**GIVEN DATA:**
--------------------------------------------------
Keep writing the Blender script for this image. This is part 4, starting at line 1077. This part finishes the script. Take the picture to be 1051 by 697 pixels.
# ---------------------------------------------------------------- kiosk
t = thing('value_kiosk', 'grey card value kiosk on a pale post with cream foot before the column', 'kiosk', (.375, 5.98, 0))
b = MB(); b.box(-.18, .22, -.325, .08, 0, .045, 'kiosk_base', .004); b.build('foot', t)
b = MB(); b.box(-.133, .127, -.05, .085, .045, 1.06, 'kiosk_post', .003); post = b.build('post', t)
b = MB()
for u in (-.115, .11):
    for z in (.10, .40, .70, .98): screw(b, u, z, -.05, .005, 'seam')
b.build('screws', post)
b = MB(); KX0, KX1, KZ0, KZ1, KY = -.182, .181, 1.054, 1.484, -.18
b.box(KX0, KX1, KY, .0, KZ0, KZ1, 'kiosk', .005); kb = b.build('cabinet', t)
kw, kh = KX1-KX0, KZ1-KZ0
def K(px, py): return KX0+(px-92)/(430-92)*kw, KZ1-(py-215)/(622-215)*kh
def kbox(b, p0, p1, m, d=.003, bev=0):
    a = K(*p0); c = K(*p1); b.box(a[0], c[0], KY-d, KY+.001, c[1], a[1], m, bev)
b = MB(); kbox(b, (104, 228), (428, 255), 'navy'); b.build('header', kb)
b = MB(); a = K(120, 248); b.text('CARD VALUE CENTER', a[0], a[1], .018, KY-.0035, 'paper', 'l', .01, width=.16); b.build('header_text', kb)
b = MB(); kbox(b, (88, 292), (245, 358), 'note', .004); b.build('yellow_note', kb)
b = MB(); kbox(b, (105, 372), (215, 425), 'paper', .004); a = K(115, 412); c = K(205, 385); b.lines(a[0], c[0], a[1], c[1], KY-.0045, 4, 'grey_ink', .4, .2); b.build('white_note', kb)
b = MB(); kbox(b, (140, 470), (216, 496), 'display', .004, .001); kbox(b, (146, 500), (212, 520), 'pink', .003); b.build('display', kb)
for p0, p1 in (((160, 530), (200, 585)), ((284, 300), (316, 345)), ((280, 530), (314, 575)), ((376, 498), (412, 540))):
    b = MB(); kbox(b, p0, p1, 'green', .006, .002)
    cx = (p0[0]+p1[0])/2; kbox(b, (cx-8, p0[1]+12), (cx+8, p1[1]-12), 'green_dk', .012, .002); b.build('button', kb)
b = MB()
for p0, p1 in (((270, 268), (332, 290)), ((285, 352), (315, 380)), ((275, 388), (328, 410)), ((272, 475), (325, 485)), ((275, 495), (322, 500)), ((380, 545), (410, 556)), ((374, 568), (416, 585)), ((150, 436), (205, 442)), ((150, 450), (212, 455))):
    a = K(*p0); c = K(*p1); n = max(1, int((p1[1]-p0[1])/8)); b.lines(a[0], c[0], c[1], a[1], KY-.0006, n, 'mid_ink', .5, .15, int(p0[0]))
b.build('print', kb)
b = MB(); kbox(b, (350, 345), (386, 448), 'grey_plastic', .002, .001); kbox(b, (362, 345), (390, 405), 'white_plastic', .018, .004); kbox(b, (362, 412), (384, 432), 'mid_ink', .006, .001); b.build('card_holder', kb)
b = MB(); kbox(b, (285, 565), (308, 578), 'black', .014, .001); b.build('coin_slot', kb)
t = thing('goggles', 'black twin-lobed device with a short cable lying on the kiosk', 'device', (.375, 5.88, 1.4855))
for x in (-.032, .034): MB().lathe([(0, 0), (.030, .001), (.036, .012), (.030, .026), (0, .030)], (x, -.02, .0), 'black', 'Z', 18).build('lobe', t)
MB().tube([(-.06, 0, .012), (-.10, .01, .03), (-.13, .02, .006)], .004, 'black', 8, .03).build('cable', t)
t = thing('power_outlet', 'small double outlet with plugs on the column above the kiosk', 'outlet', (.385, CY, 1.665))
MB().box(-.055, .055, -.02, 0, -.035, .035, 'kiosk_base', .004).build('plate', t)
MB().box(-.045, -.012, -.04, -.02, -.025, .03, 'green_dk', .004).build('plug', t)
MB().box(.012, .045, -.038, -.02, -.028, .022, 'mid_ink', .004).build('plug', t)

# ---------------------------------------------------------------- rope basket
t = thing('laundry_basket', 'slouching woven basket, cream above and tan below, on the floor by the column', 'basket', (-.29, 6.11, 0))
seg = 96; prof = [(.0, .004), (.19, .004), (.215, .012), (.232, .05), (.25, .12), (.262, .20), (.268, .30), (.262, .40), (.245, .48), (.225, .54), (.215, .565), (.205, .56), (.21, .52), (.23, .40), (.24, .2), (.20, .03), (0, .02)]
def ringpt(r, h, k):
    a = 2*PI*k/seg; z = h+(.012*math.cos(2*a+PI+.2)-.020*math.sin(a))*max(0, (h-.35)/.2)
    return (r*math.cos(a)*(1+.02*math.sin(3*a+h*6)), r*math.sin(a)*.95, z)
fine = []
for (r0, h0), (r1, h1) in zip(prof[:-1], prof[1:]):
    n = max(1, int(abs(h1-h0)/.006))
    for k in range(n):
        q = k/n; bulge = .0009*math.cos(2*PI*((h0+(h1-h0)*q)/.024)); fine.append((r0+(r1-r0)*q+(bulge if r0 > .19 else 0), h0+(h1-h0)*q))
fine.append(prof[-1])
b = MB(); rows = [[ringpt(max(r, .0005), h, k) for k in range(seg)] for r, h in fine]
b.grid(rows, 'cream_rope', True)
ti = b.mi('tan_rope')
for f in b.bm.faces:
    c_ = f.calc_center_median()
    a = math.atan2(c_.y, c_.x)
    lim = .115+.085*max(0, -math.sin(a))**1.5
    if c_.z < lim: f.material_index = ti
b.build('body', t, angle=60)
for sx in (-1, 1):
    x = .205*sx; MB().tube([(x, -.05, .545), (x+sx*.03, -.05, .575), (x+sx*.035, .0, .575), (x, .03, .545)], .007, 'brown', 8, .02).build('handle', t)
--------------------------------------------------
**TASK DETAILS:** Using the listing above, reproduce each line without omission.

**SOLVED EXERCISE:**
Keep writing the Blender script for this image. This is part 4, starting at line 1077. This part finishes the script. Take the picture to be 1051 by 697 pixels.
# ---------------------------------------------------------------- kiosk
t = thing('value_kiosk', 'grey card value kiosk on a pale post with cream foot before the column', 'kiosk', (.375, 5.98, 0))
b = MB(); b.box(-.18, .22, -.325, .08, 0, .045, 'kiosk_base', .004); b.build('foot', t)
b = MB(); b.box(-.133, .127, -.05, .085, .045, 1.06, 'kiosk_post', .003); post = b.build('post', t)
b = MB()
for u in (-.115, .11):
    for z in (.10, .40, .70, .98): screw(b, u, z, -.05, .005, 'seam')
b.build('screws', post)
b = MB(); KX0, KX1, KZ0, KZ1, KY = -.182, .181, 1.054, 1.484, -.18
b.box(KX0, KX1, KY, .0, KZ0, KZ1, 'kiosk', .005); kb = b.build('cabinet', t)
kw, kh = KX1-KX0, KZ1-KZ0
def K(px, py): return KX0+(px-92)/(430-92)*kw, KZ1-(py-215)/(622-215)*kh
def kbox(b, p0, p1, m, d=.003, bev=0):
    a = K(*p0); c = K(*p1); b.box(a[0], c[0], KY-d, KY+.001, c[1], a[1], m, bev)
b = MB(); kbox(b, (104, 228), (428, 255), 'navy'); b.build('header', kb)
b = MB(); a = K(120, 248); b.text('CARD VALUE CENTER', a[0], a[1], .018, KY-.0035, 'paper', 'l', .01, width=.16); b.build('header_text', kb)
b = MB(); kbox(b, (88, 292), (245, 358), 'note', .004); b.build('yellow_note', kb)
b = MB(); kbox(b, (105, 372), (215, 425), 'paper', .004); a = K(115, 412); c = K(205, 385); b.lines(a[0], c[0], a[1], c[1], KY-.0045, 4, 'grey_ink', .4, .2); b.build('white_note', kb)
b = MB(); kbox(b, (140, 470), (216, 496), 'display', .004, .001); kbox(b, (146, 500), (212, 520), 'pink', .003); b.build('display', kb)
for p0, p1 in (((160, 530), (200, 585)), ((284, 300), (316, 345)), ((280, 530), (314, 575)), ((376, 498), (412, 540))):
    b = MB(); kbox(b, p0, p1, 'green', .006, .002)
    cx = (p0[0]+p1[0])/2; kbox(b, (cx-8, p0[1]+12), (cx+8, p1[1]-12), 'green_dk', .012, .002); b.build('button', kb)
b = MB()
for p0, p1 in (((270, 268), (332, 290)), ((285, 352), (315, 380)), ((275, 388), (328, 410)), ((272, 475), (325, 485)), ((275, 495), (322, 500)), ((380, 545), (410, 556)), ((374, 568), (416, 585)), ((150, 436), (205, 442)), ((150, 450), (212, 455))):
    a = K(*p0); c = K(*p1); n = max(1, int((p1[1]-p0[1])/8)); b.lines(a[0], c[0], c[1], a[1], KY-.0006, n, 'mid_ink', .5, .15, int(p0[0]))
b.build('print', kb)
b = MB(); kbox(b, (350, 345), (386, 448), 'grey_plastic', .002, .001); kbox(b, (362, 345), (390, 405), 'white_plastic', .018, .004); kbox(b, (362, 412), (384, 432), 'mid_ink', .006, .001); b.build('card_holder', kb)
b = MB(); kbox(b, (285, 565), (308, 578), 'black', .014, .001); b.build('coin_slot', kb)
t = thing('goggles', 'black twin-lobed device with a short cable lying on the kiosk', 'device', (.375, 5.88, 1.4855))
for x in (-.032, .034): MB().lathe([(0, 0), (.030, .001), (.036, .012), (.030, .026), (0, .030)], (x, -.02, .0), 'black', 'Z', 18).build('lobe', t)
MB().tube([(-.06, 0, .012), (-.10, .01, .03), (-.13, .02, .006)], .004, 'black', 8, .03).build('cable', t)
t = thing('power_outlet', 'small double outlet with plugs on the column above the kiosk', 'outlet', (.385, CY, 1.665))
MB().box(-.055, .055, -.02, 0, -.035, .035, 'kiosk_base', .004).build('plate', t)
MB().box(-.045, -.012, -.04, -.02, -.025, .03, 'green_dk', .004).build('plug', t)
MB().box(.012, .045, -.038, -.02, -.028, .022, 'mid_ink', .004).build('plug', t)

# ---------------------------------------------------------------- rope basket
t = thing('laundry_basket', 'slouching woven basket, cream above and tan below, on the floor by the column', 'basket', (-.29, 6.11, 0))
seg = 96; prof = [(.0, .004), (.19, .004), (.215, .012), (.232, .05), (.25, .12), (.262, .20), (.268, .30), (.262, .40), (.245, .48), (.225, .54), (.215, .565), (.205, .56), (.21, .52), (.23, .40), (.24, .2), (.20, .03), (0, .02)]
def ringpt(r, h, k):
    a = 2*PI*k/seg; z = h+(.012*math.cos(2*a+PI+.2)-.020*math.sin(a))*max(0, (h-.35)/.2)
    return (r*math.cos(a)*(1+.02*math.sin(3*a+h*6)), r*math.sin(a)*.95, z)
fine = []
for (r0, h0), (r1, h1) in zip(prof[:-1], prof[1:]):
    n = max(1, int(abs(h1-h0)/.006))
    for k in range(n):
        q = k/n; bulge = .0009*math.cos(2*PI*((h0+(h1-h0)*q)/.024)); fine.append((r0+(r1-r0)*q+(bulge if r0 > .19 else 0), h0+(h1-h0)*q))
fine.append(prof[-1])
b = MB(); rows = [[ringpt(max(r, .0005), h, k) for k in range(seg)] for r, h in fine]
b.grid(rows, 'cream_rope', True)
ti = b.mi('tan_rope')
for f in b.bm.faces:
    c_ = f.calc_center_median()
    a = math.atan2(c_.y, c_.x)
    lim = .115+.085*max(0, -math.sin(a))**1.5
    if c_.z < lim: f.material_index = ti
b.build('body', t, angle=60)
for sx in (-1, 1):
    x = .205*sx; MB().tube([(x, -.05, .545), (x+sx*.03, -.05, .575), (x+sx*.035, .0, .575), (x, .03, .545)], .007, 'brown', 8, .02).build('handle', t)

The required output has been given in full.